The company will remain publicly traded but will be renamed Kingfisher Airlines Ltd. Kingfisher and UB head Vijay Mallya will be chairman and chief executive while Deccan's executive chairman, Capt GR Gopinath, will be vice-chairman. For now at least, the two brand names look set to be retained for flight operations and their business models kept largely intact. However, Deccan has in recent months been progressively adopting the corporate colours of Kingfisher (see picture) while adding some in-flight frills.

India's air transport market has been growing rapidly since Deccan's 2003 launch, which was followed by the launch of many other airlines, including Kingfisher in 2005. Almost all of the country's carriers are losing money, however, and over the past year there have been several consolidation moves by the stronger players. In addition to the Kingfisher-Deccan tie-up, Jet Airways acquired the former Air Sahara, which now operates as JetLite, and state-owned Air India and Indian Airlines were merged under the Air India name.
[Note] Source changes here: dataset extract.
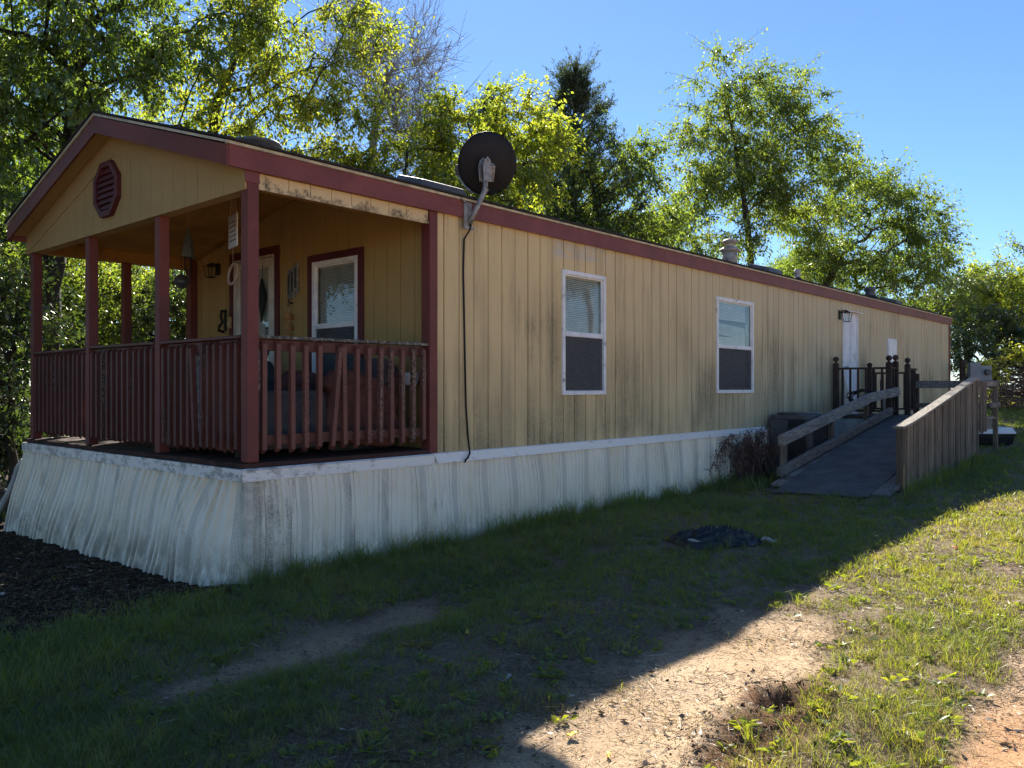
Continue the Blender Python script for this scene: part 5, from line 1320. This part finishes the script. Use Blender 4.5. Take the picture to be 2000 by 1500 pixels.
# soil clods round the torn holes
m = MB(); cr = random.Random(8)
bm0 = bmesh.new(); bmesh.ops.create_icosphere(bm0, subdivisions=1, radius=1.0); IV = [v.co.copy() for v in bm0.verts]; IF = [tuple(v.index for v in f.verts) for f in bm0.faces]; bm0.free()
for k in range(600):
    hx, hy, s_ = cr.choice(((.38, -4.03, .16), (.02, -4.08, .24), (-.24, -4.1, .22), (-.24, -4.1, .3), (.2, -4.05, .4)))
    x = hx+cr.gauss(0, s_); y = hy+cr.gauss(0, s_*.5); r = min(.014, abs(cr.gauss(0, .0045))+.002); zc = g1(x, y)+r*.25
    m.add([(x+v.x*r*cr.uniform(.6, 1.3), y+v.y*r*cr.uniform(.6, 1.3), zc+v.z*r*.7*cr.uniform(.6, 1.3)) for v in IV], IF)
cl_ = m.build("soil_clods", "clod"); cl_["kind"] = "stuff"; cl_["label"] = "loose dark soil clods round the holes in the drive"; cl_["category"] = "soil"
# single fallen leaves and paper scraps one can point at
def scrap(name, label, cat, px, py, ln, wd, mat, curl, grp, ang=None, shape=0):
    f = 1.47*1602/(py-757); x, y = place(px, f)
    a = ang if ang is not None else cr.uniform(0, 6.28); m = MB(); V = []; nseg = 8; u = Vector((math.cos(a), math.sin(a), 0)); s = Vector((-u.y, u.x, 0)); z0 = g1(x, y)+.016
    for i in range(nseg+1):
        t_ = i/nseg; w_ = wd/2*(math.sin(math.pi*min(.97, max(.03, t_)))**.7 if shape == 0 else .8+.3*cr.random())
        for j in (-1, 0, 1):
            p = Vector((x, y, z0)) + u*((t_-.5)*ln) + s*(j*w_) + Vector((0, 0, curl*(abs(j)*.35*math.sin(t_*5+ln*90) + (2*t_-1)**2*.35 + .5*math.sin(t_*7+wd*200)) + cr.uniform(-.003, .003))) + s*(.25*wd*math.sin(t_*4+ln*60))
            V.append(tuple(p))
    m.add(V, [(i*3+j, i*3+j+1, i*3+4+j, i*3+3+j) for i in range(nseg) for j in (0, 1)])
    o = m.build(name, mat, None, 0, True); sm = o.modifiers.new("sheet", 'SOLIDIFY'); sm.thickness = .0012
    tag(o, label, cat, grp)
fl_, sc_ = "fallen leaves on the drive", "paper scraps on the grass"
scrap("fallen_leaf", "orange curled leaf at the edge of the house shadow on the dirt", "leaf", 1117, 1428, .055, .034, "leaf_yellow", .014, fl_)
scrap("fallen_leaf", "bright yellow narrow leaf lying on sunlit sand", "leaf", 1187, 1462, .055, .016, "leaf_yellow", .006, fl_, .6)
scrap("fallen_leaf", "yellow leaf in the shaded sparse grass", "leaf", 912, 1240, .06, .035, "leaf_yellow", .012, fl_)
scrap("fallen_leaf", "large brown leaf in the shaded grass near the bare wheel track", "leaf", 795, 1258, .11, .065, "leaf_brown", .02, fl_)
scrap("fallen_leaf", "red brown leaf in the bright grass at the right", "leaf", 1868, 1078, .09, .05, "leaf_red", .02, fl_)
scrap("fallen_leaf", "small red leaf in bright grass left of the other red leaf", "leaf", 1918, 1010, .08, .05, "leaf_red", .02, fl_)
scrap("fallen_leaf", "dark red leaf on the dirt near the bottom right corner", "leaf", 1840, 1402, .04, .03, "leaf_red", .01, fl_)
scrap("paper_scrap", "white torn paper scrap in the shaded grass", "paper", 987, 1328, .075, .035, "paper", .016, sc_, shape=1)

# ---------------------------------------------------------------- trees
def leaf_mesh(name, P_, dirs, ln, wd, v, mat, rs):
    n = len(P_)
    dirs = dirs/np.maximum(np.linalg.norm(dirs, axis=1, keepdims=True), 1e-6)
    up = rs.normal(0, .75, (n, 3)); up[:, 2] += .8
    s = np.cross(dirs, up); s /= np.maximum(np.linalg.norm(s, axis=1, keepdims=True), 1e-6)
    nn = np.cross(s, dirs)
    l_ = ln[:, None]; w_ = wd[:, None]
    V = np.stack([P_, P_+dirs*l_*.45+s*w_*.5+nn*w_*.12, P_+dirs*l_-nn*l_*.12, P_+dirs*l_*.45-s*w_*.5+nn*w_*.12], 1).reshape(-1, 3)
    o = np.arange(n)*4
    tri = np.concatenate([np.stack([o, o+1, o+2], -1), np.stack([o, o+2, o+3], -1)])
    me = bpy.data.meshes.new(name); raw_mesh(me, V, tri, 3); fattr(me, "v", np.repeat(np.clip(v, 0, 1), 4)); me.materials.append(M[mat])
    return me
wm_ = leaf_mesh("broad_weeds", *WEED, "grass_blade", np.random.default_rng(5)); wo_ = link("broad_weeds", wm_); wo_["kind"] = "stuff"; wo_["label"] = "low broad-leaved weeds among the grass"; wo_["category"] = "weeds"
def tubes(A, B, ra, rb, n):
    """many cone segments at once; returns verts, quads"""
    d = B-A; d = d/np.maximum(np.linalg.norm(d, axis=1, keepdims=True), 1e-6)
    ref = np.tile(np.array([.31, .23, .92]), (len(A), 1)); a = np.cross(d, ref); a /= np.maximum(np.linalg.norm(a, axis=1, keepdims=True), 1e-6); b = np.cross(d, a)
    th_ = np.arange(n)*2*math.pi/n; c, s = np.cos(th_)[None, :, None], np.sin(th_)[None, :, None]
    ring = a[:, None]*c + b[:, None]*s
    V = np.concatenate([A[:, None]+ring*ra[:, None, None], B[:, None]+ring*rb[:, None, None]], 1).reshape(-1, 3)
    o = (np.arange(len(A))*2*n)[:, None]; k = np.arange(n)[None]; k2 = (k+1) % n
    Q = np.stack([o+k, o+k2, o+n+k2, o+n+k], -1).reshape(-1, 4)
    return V, Q
def blob(px, py, f, rx, rd, rzv, wgt=1.0):
    x, y = place(px, f); return (np.array([x, y, 1.48+(757-py)*f/1602]), rx, rd, rzv, wgt)
def make_tree(name, label, trunk, blobs, ncl, nlv, leaf, leafm, bark, seed, clr=.55, droop=.5, ntw=7, r0=.14, shell=.42, col=.5, group=None, bare=False, upness=0., cat="tree", pw=.56):
    rs = np.random.default_rng(seed)
    base = trunk[0]
    th = thing(name, label, cat, tuple(base[:3]), group)
    bo = np.array(base[:3])
    nodes = []; par = []
    prev = -1
    for i in range(len(trunk)-1):
        a, b = np.array(trunk[i], float), np.array(trunk[i+1], float)
        for t_ in np.linspace(0, 1, 6)[(0 if i == 0 else 1):]:
            nodes.append(a*(1-t_)+b*t_ + (rs.normal(0, .03, 3) if i+t_ > 0 else 0)); par.append(prev); prev = len(nodes)-1
    tn = len(nodes); tw = []
    wts = np.array([b[4]*b[1]*b[3] for b in blobs]); wts /= wts.sum()
    C = []
    for k in range(ncl):
        c, rx, rd, rzv, _ = blobs[rs.choice(len(blobs), p=wts)]
        q = rs.normal(0, 1, 3); q /= np.linalg.norm(q); q *= rs.random()**shell
        C.append(c + np.array([RT.x, RT.y, 0])*q[0]*rx + np.array([AX.x, AX.y, 0])*q[1]*rd + np.array([0, 0, 1])*q[2]*rzv)
    C = np.array(C); C = C[np.argsort(np.linalg.norm(C-np.array(trunk[-1]), axis=1)*.6+np.linalg.norm(C-np.array(trunk[len(trunk)//2]), axis=1)*.4)]
    ends = []
    for c in C:
        N = np.array(nodes); dv = c-N; dist = np.linalg.norm(dv, axis=1)
        cost = dist + 1.6*np.maximum(0, N[:, 2]-c[2]+.35*dist) + (np.arange(len(N)) < 3)*3
        j = int(np.argmin(cost)); a = nodes[j]; m_ = max(2, int(dist[j]/.45)); pj = j
        for t_ in np.linspace(0, 1, m_+1)[1:]:
            p = a*(1-t_)+c*t_; p = p + np.array([0, 0, 1])*math.sin(t_*math.pi)*dist[j]*.08 + rs.normal(0, .022, 3)*dist[j]**.5
            nodes.append(p); par.append(pj); pj = len(nodes)-1
        ends.append(pj)
    N = np.array(nodes); par = np.array(par); cnt = np.zeros(len(N)); 
    for e in ends: cnt[e] += 1
    for i in range(len(N)-1, 0, -1):
        if par[i] >= 0: cnt[par[i]] += cnt[i]
    tot = max(1, cnt[0]); rad = r0*(np.maximum(cnt, .5)/tot)**pw
    rad = np.maximum(rad, .007); rad[:tn] = np.maximum(rad[:tn], r0*np.linspace(1, .16, tn)); rad[0] *= 1.35; rad[1] *= 1.1
    ch = np.where(par >= 0)[0]
    big = rad[ch] > .03
    Vs = []; Qs = []; off = 0
    for msk, nn in ((big, 8), (~big, 4)):
        i = ch[msk]
        if len(i):
            V, Q = tubes(N[par[i]], N[i], np.minimum(rad[par[i]], rad[i]*1.6), rad[i], nn); Vs.append(V); Qs.append(Q+off); off += len(V)
    # twigs
    E = N[ends]; T0 = np.repeat(E, ntw, 0); d = rs.normal(0, 1, T0.shape); d[:, 2] = d[:, 2]*.75 + upness
    outw = T0 - np.array(trunk[-1])[None]; outw /= np.maximum(np.linalg.norm(outw, axis=1, keepdims=True), 1e-3)
    d = d/np.linalg.norm(d, axis=1, keepdims=True) + outw*.55
    T1 = T0 + d*clr*(.4+.8*rs.random((len(T0), 1))); 
    V, Q = tubes(T0, T1, np.full(len(T0), .007), np.full(len(T0), .003), 3); Vs.append(V); Qs.append(Q+off); off += len(V)
    if bare:
        for lev in range(2):
            t_ = rs.random((len(T0), 3)); A = (T0[:, None]*(1-t_[:, :, None]) + T1[:, None]*t_[:, :, None]).reshape(-1, 3)
            dd = np.repeat(T1-T0, 3, 0); B = A + dd*.45 + rs.normal(0, clr*.28, A.shape) + np.array([0, 0, .12*clr])
            if len(A) > 4000: kk = rs.permutation(len(A))[:4000]; A, B = A[kk], B[kk]
            V, Q = tubes(A, B, np.full(len(A), .0055), np.full(len(A), .0025), 3); Vs.append(V); Qs.append(Q+off); off += len(V); T0, T1 = A, B
    me = bpy.data.meshes.new("trunk"); raw_mesh(me, np.concatenate(Vs)-bo, np.concatenate(Qs), 4); me.polygons.foreach_set("use_smooth", np.ones(len(me.polygons), bool)); me.materials.append(M[bark])
    link("trunk", me, th)
    if nlv:
        n = nlv*ncl; k = rs.integers(0, len(T0), n); t_ = rs.random((n, 1))**.7*1.08
        P_ = T0[k]*(1-t_)+T1[k]*t_ + rs.normal(0, clr*.10, (n, 3))
        dirs = (T1-T0)[k]/clr*.6 + rs.normal(0, .55, (n, 3)); dirs[:, 2] -= droop
        cl_v = rs.random(len(T0)//ntw+1)[k//ntw]
        v = col + .38*(cl_v-.5) + .40*(rs.random(n)-.5)
        ln = leaf*(.45+.95*rs.random(n)**1.3); 
        link("crown", leaf_mesh("crown", P_-bo, dirs, ln, ln*(.42+.2*rs.random(n)), v, leafm, rs), th)
    return th
def base_at(px, f): x, y = place(px, f); return (x, y, g1(x, y)-.1)
def pt(px, py, f): x, y = place(px, f); return (x, y, 1.48+(757-py)*f/1602)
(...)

Meanwhile, Kingfisher is ­continuing to seek rights to operate international services but its hopes that they would be secured before the end of 2007 were dashed. India's existing civil aviation policy states that privately-owned carriers can only operate international services after five years of continuous operations.

Several carriers have launched in India over the last five years and many, including Kingfisher, are lobbying hard for the restrictions to be eased. A new civil aviation policy has been under consideration for some time but government ministers are now at odds over proposals to allow more privately-owned airlines to operate ­international services.